After the meal Vladimir suggested that his wife furnish the weapon; perhaps their visitors could be persuaded to fix the thing. Véra made a trip upstairs, producing the instrument from a handbag. It seemed she had not pulled the slide back forcefully enough and a cartridge had jammed. The visitors were dumbfounded, and unable to offer any assistance with the mechanism, with which they were unfamiliar. On this or another occasion—Mazzeo saw the Browning more than once—Véra explained that she had acquired the pistol so as to protect Vladimir from rattlers when he was collecting butterflies, an image that, at both ends of the zoological spectrum, fairly summed up the relationship to many.
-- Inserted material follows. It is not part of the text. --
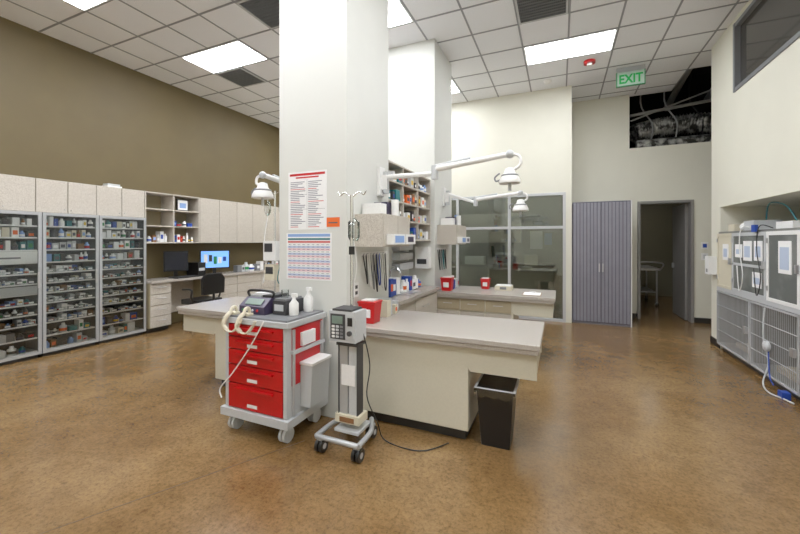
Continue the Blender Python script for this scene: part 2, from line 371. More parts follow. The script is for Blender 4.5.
# ------------------------------------------------------------------ exam tables
def handle(b, x, y0, y1, z, m=STEEL):
    b.cyl((x,y0,z),(x+0.025,y0,z),0.004,m,6); b.cyl((x,y1,z),(x+0.025,y1,z),0.004,m,6); b.cyl((x+0.025,y0-0.01,z),(x+0.025,y1+0.01,z),0.005,m,6)
def handley(b, y, x0, x1, z, m=STEEL):
    b.cyl((x0,y,z),(x0,y-0.025,z),0.004,m,6); b.cyl((x1,y,z),(x1,y-0.025,z),0.004,m,6); b.cyl((x0-0.01,y-0.025,z),(x1+0.01,y-0.025,z),0.005,m,6)
def exam_table(name, xin, xout, y0, y1, drawers=False):
    s = 1 if xout > xin else -1
    b = B(name, 0.006)
    xin += s*0.001
    top=0.80
    xb = xout - s*0.50
    yp = y0+0.07
    b.box(xin,xout,y0,y1,top-0.04,top,LAMTOP)
    b.box(xin,xb,yp,y1-0.06,0.09,top-0.04,PANEL)
    b.box(xin,xb-s*0.03,yp+0.05,y1-0.08,0.0,0.09,BASEB)
    b.prism([(xb,top-0.04),(xout-s*0.03,top-0.04),(xout-s*0.03,top-0.255),(xb+s*0.02,top-0.255),(xb,top-0.23)],'y',yp-0.002,y1-0.03,PANEL)
    b.box(xin,xout-s*0.01,y0+0.012,yp,top-0.075,top-0.04,LAMTOP)
    if drawers:
        n=3; wd=(abs(xb-xin)-0.04)/n
        for i in range(n):
            a=min(xin,xb)+0.02+i*wd
            b.box(a+0.008,a+wd-0.008,yp-0.02,yp,top-0.24,top-0.09,mat('drawer_tan',(176,162,134),0.4))
            handley(b,yp-0.02,a+wd*0.35,a+wd*0.65,top-0.15)
            b.box(a+0.008,a+wd-0.008,yp-0.02,yp,0.12,top-0.26,LAM)
    return b.done()
exam_table('exam_table', CX1, -0.12, CY0, 3.4)
exam_table('exam_table.001', CX0, -3.74, CY0, 3.4)
exam_table('exam_table.002', EX1, -0.05, 4.84, 5.62, True)
exam_table('exam_table.003', EX0, -3.8, 4.84, 5.62, True)

b=B('prep_counter',0.004)
b.box(-1.999,-1.52,3.425,4.83,0.83,0.87,LAMTOP); b.box(-1.999,-1.56,3.43,4.83,0.09,0.83,LAM); b.box(-1.999,-1.62,3.43,4.83,0,0.09,BASEB)
b.box(-1.56,-1.545,4.0,4.8,0.12,0.8,LAM); handle(b,-1.545,4.2,4.4,0.7)
b.box(-1.95,-1.6,3.9,4.3,0.871,0.878,STEEL)
b.tube([(-1.93,4.1,0.87),(-1.93,4.1,1.12),(-1.86,4.1,1.18),(-1.78,4.1,1.1)],0.012,CHROME); b.done()
b=B('wall_shelf_unit',0.003)
x0,x1=-1.999,-1.66
b.box(x0,x0+0.012,3.42,4.86,1.5,2.36,TAN)
for y in (3.42,3.88,4.36,4.84): b.box(x0,x1,y,y+0.02,1.5,2.36,LAM)
for z in (1.5,1.72,1.93,2.14,2.34): b.box(x0,x1,3.44,4.84,z,z+0.02,LAM)
shelf=b.done()
def supplies(name, x0, x1, y0, y1, levels, hmax, pal, dens=0.06, parent=None, hmin=0.45):
    b=B(name)
    LB=[PAPER,PAPER,INK,DGREY,LBLUE,BLUE,REDP,YEL,ORANGE,GREEN]
    for z in levels:
        y=y0+0.01
        while y<y1-dens:
            wd=random.uniform(dens*0.6,dens*1.3); wd=min(wd,y1-y-0.005)
            h=random.uniform(hmax*hmin,hmax); m=random.choice(pal)
            xd=x1-random.uniform(0.0,0.03)
            t=random.random()
            if t<0.35:
                r=wd*0.42; c=(xd-r,y+wd/2)
                b.lathe((c[0],c[1],z),(0,0,1),[(r,0),(r,h*0.7),(r*0.5,h*0.8),(r*0.5,h)],m,10)
                b.lathe((c[0],c[1],z+h*0.2),(0,0,1),[(r*1.03,0),(r*1.03,h*0.3)],random.choice(LB),10)
            else:
                b.box(xd-0.12 if xd-0.12>x0 else x0+0.01,xd,y,y+wd*0.92,z,z+h,m)
                if random.random()<0.7: b.box(xd,xd+0.002,y+wd*0.15,y+wd*0.75,z+h*0.3,z+h*0.7,random.choice(LB))
            y+=wd+random.uniform(0.002,0.012)
    return b.done(parent)
PAL=[WHITE,WHITE,PAPER,LGREY,LGREY,GREY,BLUE,TEAL,BROWN,WHITE,LBLUE,DGREY,BEIGE,ORANGE]
supplies('shelf_supplies',-1.98,-1.67,3.45,4.83,[1.521,1.741,1.951,2.161],0.15,PAL,0.09,shelf)

def side_cab(name, x0, x1, y0, y1):
    b=B(name,0.003)
    b.box(x0,x1,y0,y1,1.45,1.73,LAM)
    b.box(x1,x1+0.012,y0+0.01,(y0+y1)/2-0.004,1.46,1.72,LAM); b.box(x1,x1+0.012,(y0+y1)/2+0.004,y1-0.01,1.46,1.72,LAM)
    b.box(x1+0.013,x1+0.08,y0+0.05,y0+0.3,1.47,1.56,WHITE); b.box(x1+0.08,x1+0.082,y0+0.08,y0+0.27,1.485,1.545,LBLUE)
    b.box(x1+0.013,x1+0.08,y0+0.32,y0+0.55,1.47,1.56,PAPER); b.box(x1+0.08,x1+0.082,y0+0.36,y0+0.5,1.49,1.54,PURPLE)
    b.box(x0+0.02,x0+0.2,y0+0.1,y0+0.22,1.731,1.83,WHITE); b.box(x0+0.03,x0+0.17,y0+0.3,y0+0.45,1.731,1.86,PURPLE)
    b.cyl((x0+0.22,y0+0.36,1.731),(x0+0.22,y0+0.36,1.88),0.035,WHITE); b.cyl((x0+0.15,y0+0.5,1.731),(x0+0.15,y0+0.5,1.9),0.03,LBLUE)
    return b.done()
side_cab('glove_cabinet',CX1+0.001,-1.35,2.72,3.3)
side_cab('glove_cabinet.001',EX1+0.001,-1.34,5.0,5.6)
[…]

Nestled in the glove compartment of the car, the Browning traveled across the West with the Nabokovs. Jason Epstein became
Pnin's
publisher years later and was also treated to a viewing of the gun. His wife very nearly fainted on the spot. The weapon was produced as an explanation for why Véra—then living in an isolated home a little bit in the Ithaca woods—was not frightened; the effect was much the opposite. Barbara Epstein left with the impression that Véra felt there were Indians outside, that the Nabokovs were at all times under siege. The conclusion was correct although the Browning had little to do with it. But word of it spread on campus, where it was said that Mrs. Nabokov was traveling to class with a handgun,
where it was rumored that the couple slept with a pistol under their mattress, in the event the Bolsheviks came for them. (Epstein concluded that Véra carried the weapon—Sibyl Shade should have taken note—to guard against the likely campus assassin. Recalling the setup in the Goldwin Smith classroom, he concluded: “She really had him covered.”) The point was that the accessory required little stretch of the imagination, given Véra's persona. Elena Levin never saw the weapon but was
wholly unsurprised to hear of its existence.